Best Coast: The Quintessential SoCal Sound

Watch the band's full performance on KCET-TV. Click here for future air dates.

When Bethany Cosentino fled New York in 2009 after mere months of battling the cold and gray and came home to Southern California, she wasn't just making a personal odyssey. Her embrace of the low-fi L.A. songwriting scene was symbolic of the migration of the center of gravity of alternative nation, from Williamsburg to Silver Lake. As she and bandmate Bobb Bruno aptly put it when they decided to name their noise-pop band, they repped the Best Coast. Within a year their fuzzed-out melodies were being swooned over by the British press and racing up the American charts.

I've always been just kind of fascinated by Los Angeles and California," Cosentino recently told KCET, as Best Coast prepared to perform a live set for the show Studio A. "I feel like it's such a magical place, it has such a special vibe...So when I write music, even if I'm writing a song about a boyfriend or a friend that I'm no longer friends with or whatever I'm writing about,...there's a vibe...behind the songs that carry this Los Angeles energy. And people are constantly saying that to me. They'll be like 'Oh, I listen to your music in the dead of winter because it makes me feel like I'm on a beach in Southern California.' And I'm like, 'Well that's exactly what I wanted to do.'"

The L.A. vibe comes through in Best Coast's Phil Spector-style saturated production and Runaways-esque hard bubblegum. It always feels like a sunny day in a Best Coast song -- even though, often, it's not. Lyrically, the seven tracks on Fade Away, their recent EP, are as drenched in melancholia as a homesick college girl with seasonal affective disorder. "I don't know who I am this year/ My feelings are nothing but fear," Cosentino sings in "Baby I'm Crying," sounding a lot like Patsy Cline. The country influence has grown on every Best Coast record.

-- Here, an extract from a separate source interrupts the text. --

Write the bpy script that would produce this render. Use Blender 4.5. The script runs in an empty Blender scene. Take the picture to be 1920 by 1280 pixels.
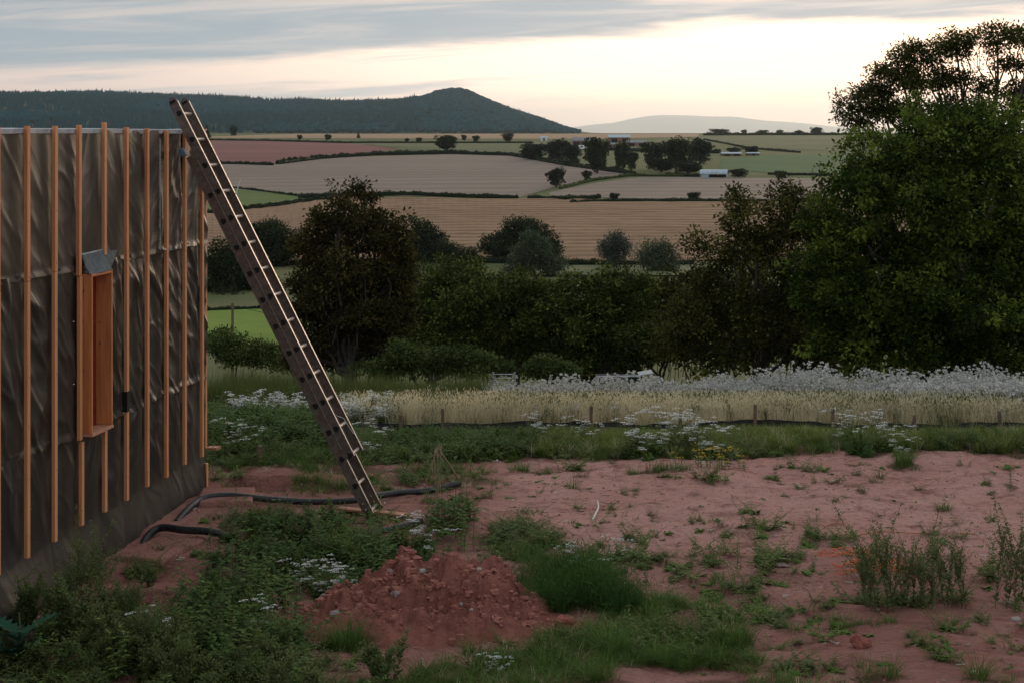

Compared to some of her pop-diva peers, Consentino is a practical, approachable gal -- her 127,000 Twitter followers can also dress like her, assembling pieces from her Valley Girl/rock-star influenced Urban Outfitters line.

Best Coast released Fade Away on Cosentino's own label, Jewel City. She says that working without the oversight of a record company, they made the music they wanted, combining the best of the first and second albums.

"We were like 'Ok, we don't want to make it too produced but we don't want to make it too lo fi,' and at this point in time my confidence has shot up. I'm still an awkward weirdo and I still am very humble, but my confidence as far as being a performer and singing...It came out of nowhere...This EP has a lot of that same kind of idea as the first record where it's very simple, very poppy, very upbeat. And then the second record was kind of a bit more of a downer and there were a lot more slow songs. And the EP is kind of like a combination of that."

Best Coast.

Cosentino and Bruno met in the DIY scene centered around Downtown LA venue The Smell. Their music is pop in its simplicity and optimism, but it also has a homespun quality. She writes the words and sings them in her strong, warm alto, and he creates the snare snaps, plangent guitar, and keyboard overlays. Even when she's nursing a hangover and heartache, as on "Lonely Morning," the music soars and pops.

"The process between Bobb and I is honestly one of the most seamless and delightful processes that I've ever been involved in. We always joke that we have this secret language where it's like, I'll write a song, I'll record it in my room on GarageBand, I'll put it in an E-Mail, I'll send it to him, and I'll say "Here's the last song I wrote. It was inspired by the Go-Go's, or it was inspired by The Beach Boys, or it was inspired by my cat." Or something. Just whatever I feel like inspired the song. And then I'll say, 'I think it should have an upbeat vibe, I think the drums should maybe sound like this, I think there should be a high guitar part that kind of has this vibe.' And I'll just kind of give him these nonsensical instructions where it's like if anybody else read them they would be like "What does this mean? I don't understand what this girl is talking about." And Bobb has this way of reading these crazy things that I write and just taking them and developing them into exactly what I heard in my head."

Best Coast don't create big stage spectacles or hire Hollywood stars to enact their music on film. Instead, their videos feature quotidian California moments: a quinceanera in a park, skateboarders in an empty pool. They star Cosentino and Bruno, a husky brunette and her slightly schleppy best friend. They're the musicians next door, icons of accessibility.

"I feel like the one thing that regardless of what the production quality of a Best Coast song sounds like, I feel like the one thing that makes it a Best Coast song is just how simple and straightforward it is. I don't write very detailed, extremely metaphorical songs. I just write what I'm feeling and what I know."